# [INFORMATION SHOWN]
▬▬▬▬▬▬
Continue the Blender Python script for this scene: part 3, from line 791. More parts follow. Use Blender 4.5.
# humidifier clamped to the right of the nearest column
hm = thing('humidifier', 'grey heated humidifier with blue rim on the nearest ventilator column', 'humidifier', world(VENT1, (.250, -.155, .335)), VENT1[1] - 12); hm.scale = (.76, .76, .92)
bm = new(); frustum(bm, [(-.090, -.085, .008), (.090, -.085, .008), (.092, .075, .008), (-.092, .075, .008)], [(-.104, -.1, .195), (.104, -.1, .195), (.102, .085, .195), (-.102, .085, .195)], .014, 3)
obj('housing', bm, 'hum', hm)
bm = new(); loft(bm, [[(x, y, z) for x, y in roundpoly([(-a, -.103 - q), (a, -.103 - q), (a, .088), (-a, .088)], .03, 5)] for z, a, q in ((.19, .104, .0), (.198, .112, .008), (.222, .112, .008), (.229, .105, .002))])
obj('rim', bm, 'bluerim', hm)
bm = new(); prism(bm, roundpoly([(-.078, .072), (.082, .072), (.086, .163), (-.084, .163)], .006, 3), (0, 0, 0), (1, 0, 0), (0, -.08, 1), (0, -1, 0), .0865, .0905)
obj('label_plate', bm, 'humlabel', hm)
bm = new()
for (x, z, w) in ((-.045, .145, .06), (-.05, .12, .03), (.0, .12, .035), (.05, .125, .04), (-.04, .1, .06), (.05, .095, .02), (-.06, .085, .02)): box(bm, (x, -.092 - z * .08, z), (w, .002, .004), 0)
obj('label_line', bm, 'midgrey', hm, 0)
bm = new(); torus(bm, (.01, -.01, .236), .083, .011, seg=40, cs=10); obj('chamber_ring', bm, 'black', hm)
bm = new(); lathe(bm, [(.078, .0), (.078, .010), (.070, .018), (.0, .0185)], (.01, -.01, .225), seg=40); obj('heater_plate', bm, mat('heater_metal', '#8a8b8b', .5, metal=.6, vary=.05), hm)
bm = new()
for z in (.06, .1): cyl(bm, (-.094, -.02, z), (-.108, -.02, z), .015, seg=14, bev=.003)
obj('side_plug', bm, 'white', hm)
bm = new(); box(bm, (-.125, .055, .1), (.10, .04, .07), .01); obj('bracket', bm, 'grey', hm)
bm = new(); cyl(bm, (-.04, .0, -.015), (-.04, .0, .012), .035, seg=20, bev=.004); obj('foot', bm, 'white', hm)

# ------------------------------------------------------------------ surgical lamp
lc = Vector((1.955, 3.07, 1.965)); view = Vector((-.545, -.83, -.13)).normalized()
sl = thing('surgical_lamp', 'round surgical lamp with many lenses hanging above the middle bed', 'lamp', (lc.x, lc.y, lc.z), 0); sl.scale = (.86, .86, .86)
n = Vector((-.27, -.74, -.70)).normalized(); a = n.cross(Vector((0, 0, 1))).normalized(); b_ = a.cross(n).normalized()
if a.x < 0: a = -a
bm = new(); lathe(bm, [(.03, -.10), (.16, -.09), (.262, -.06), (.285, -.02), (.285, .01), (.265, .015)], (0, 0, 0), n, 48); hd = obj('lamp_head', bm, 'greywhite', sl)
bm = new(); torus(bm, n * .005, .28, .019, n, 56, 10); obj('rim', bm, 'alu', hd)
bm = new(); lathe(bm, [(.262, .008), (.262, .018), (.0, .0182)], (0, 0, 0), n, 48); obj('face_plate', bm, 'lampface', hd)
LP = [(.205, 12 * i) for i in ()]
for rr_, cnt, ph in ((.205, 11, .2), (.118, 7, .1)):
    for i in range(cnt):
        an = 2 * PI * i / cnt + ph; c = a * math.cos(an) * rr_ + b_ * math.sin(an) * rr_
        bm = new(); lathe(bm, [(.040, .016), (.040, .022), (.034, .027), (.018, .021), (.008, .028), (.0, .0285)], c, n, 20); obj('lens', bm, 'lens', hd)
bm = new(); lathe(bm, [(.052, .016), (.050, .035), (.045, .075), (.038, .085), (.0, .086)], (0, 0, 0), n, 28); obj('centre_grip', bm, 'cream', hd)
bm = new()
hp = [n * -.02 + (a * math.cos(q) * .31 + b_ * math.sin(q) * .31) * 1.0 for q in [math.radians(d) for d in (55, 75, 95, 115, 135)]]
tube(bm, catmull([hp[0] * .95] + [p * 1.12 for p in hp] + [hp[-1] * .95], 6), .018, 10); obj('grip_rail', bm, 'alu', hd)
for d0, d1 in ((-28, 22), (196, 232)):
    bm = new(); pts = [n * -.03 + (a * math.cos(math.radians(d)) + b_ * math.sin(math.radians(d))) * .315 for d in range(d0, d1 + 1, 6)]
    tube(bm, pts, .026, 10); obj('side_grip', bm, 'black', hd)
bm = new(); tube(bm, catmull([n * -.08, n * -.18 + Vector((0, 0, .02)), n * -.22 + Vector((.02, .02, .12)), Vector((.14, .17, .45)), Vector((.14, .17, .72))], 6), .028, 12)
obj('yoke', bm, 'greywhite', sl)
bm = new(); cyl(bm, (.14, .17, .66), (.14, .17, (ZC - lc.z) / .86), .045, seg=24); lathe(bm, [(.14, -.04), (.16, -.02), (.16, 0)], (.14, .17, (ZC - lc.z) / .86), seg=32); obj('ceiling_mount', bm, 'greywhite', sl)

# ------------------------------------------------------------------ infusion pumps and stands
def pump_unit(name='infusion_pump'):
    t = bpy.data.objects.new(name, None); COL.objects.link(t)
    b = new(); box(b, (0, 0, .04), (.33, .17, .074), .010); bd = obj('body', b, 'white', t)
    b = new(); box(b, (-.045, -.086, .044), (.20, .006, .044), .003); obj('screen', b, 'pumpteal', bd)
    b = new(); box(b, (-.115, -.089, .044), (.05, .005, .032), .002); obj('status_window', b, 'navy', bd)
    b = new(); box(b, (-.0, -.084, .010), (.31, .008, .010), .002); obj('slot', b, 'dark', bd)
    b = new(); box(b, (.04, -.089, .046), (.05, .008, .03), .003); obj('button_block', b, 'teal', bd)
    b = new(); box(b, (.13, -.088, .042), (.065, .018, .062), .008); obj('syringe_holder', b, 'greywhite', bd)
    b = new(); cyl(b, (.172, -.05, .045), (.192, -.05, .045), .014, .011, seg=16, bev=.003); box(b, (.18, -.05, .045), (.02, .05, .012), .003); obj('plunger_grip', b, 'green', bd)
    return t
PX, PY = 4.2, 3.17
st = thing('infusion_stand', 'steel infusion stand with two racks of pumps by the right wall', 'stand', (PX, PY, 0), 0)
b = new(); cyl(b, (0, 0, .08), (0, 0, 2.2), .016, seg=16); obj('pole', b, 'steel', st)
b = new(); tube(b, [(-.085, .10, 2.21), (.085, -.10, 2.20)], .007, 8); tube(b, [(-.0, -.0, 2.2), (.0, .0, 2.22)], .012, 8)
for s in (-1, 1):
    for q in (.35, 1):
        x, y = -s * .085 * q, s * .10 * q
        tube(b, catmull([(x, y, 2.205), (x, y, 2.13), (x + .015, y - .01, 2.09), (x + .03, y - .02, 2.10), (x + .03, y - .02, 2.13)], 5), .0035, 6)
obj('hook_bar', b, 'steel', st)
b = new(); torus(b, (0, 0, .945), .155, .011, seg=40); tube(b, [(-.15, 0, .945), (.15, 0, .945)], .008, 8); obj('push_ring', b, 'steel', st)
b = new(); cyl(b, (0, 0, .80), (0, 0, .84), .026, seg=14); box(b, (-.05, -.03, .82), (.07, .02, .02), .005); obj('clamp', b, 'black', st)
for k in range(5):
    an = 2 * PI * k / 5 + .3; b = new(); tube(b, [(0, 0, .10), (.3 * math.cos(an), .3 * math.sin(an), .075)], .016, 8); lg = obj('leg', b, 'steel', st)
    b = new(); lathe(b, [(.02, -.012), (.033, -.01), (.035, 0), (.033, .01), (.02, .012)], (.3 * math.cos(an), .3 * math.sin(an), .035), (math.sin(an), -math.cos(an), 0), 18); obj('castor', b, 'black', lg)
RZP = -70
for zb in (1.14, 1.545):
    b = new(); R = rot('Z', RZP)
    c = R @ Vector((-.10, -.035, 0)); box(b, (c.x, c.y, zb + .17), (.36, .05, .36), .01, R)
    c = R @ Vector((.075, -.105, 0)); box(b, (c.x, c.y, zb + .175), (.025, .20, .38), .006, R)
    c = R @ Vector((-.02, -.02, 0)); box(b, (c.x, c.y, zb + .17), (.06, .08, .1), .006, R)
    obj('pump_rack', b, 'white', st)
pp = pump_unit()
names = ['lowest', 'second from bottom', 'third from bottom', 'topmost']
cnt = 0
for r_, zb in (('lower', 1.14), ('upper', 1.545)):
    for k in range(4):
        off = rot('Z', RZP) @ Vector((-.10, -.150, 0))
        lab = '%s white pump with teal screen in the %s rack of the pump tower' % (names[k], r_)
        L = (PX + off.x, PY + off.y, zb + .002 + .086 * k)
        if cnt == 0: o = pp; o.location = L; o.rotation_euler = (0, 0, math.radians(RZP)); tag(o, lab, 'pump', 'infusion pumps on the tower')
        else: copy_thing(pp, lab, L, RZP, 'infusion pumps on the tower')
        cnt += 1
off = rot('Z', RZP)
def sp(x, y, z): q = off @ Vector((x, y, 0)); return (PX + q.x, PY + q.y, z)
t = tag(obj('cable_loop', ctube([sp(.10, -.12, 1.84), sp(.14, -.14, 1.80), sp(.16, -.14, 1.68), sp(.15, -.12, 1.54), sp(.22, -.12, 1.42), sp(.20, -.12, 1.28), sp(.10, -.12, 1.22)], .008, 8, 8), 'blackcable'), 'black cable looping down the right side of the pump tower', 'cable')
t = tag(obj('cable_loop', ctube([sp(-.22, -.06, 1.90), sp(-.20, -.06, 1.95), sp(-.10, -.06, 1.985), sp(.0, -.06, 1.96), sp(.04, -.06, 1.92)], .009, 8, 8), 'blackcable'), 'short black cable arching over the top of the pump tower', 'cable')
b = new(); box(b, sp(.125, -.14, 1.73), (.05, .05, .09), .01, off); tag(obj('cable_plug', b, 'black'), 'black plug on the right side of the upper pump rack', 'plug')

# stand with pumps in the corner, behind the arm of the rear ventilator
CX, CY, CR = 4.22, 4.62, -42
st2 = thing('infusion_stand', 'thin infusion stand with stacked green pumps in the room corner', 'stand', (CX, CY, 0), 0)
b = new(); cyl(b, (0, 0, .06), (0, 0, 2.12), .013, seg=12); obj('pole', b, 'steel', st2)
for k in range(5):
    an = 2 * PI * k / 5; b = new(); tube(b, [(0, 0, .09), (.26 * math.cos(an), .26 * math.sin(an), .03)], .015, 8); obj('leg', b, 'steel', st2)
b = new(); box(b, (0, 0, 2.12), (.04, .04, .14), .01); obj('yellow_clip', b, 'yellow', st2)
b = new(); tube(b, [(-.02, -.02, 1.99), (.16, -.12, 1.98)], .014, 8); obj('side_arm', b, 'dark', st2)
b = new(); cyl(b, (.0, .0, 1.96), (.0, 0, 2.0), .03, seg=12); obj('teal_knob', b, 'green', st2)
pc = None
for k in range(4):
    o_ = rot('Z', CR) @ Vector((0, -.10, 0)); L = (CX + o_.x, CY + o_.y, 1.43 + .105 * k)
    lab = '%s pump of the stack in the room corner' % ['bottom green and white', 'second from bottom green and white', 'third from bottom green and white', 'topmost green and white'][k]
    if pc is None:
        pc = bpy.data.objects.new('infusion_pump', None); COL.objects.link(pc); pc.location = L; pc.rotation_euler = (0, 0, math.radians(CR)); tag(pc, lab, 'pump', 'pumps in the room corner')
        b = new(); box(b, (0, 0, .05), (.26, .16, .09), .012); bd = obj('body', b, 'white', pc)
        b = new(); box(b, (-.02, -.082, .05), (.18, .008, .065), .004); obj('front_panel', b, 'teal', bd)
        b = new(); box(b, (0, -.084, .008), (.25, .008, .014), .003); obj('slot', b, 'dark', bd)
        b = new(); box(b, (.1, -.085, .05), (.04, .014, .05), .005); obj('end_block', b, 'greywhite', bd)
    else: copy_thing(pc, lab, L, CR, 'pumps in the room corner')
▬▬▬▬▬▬
# [SHORT TASK]
Identify and list each line with the word "from".

# [ANSWER IN FULL]
Continue the Blender Python script for this scene: part 3, from line 791. More parts follow. Use Blender 4.5.
names = ['lowest', 'second from bottom', 'third from bottom', 'topmost']
    lab = '%s pump of the stack in the room corner' % ['bottom green and white', 'second from bottom green and white', 'third from bottom green and white', 'topmost green and white'][k]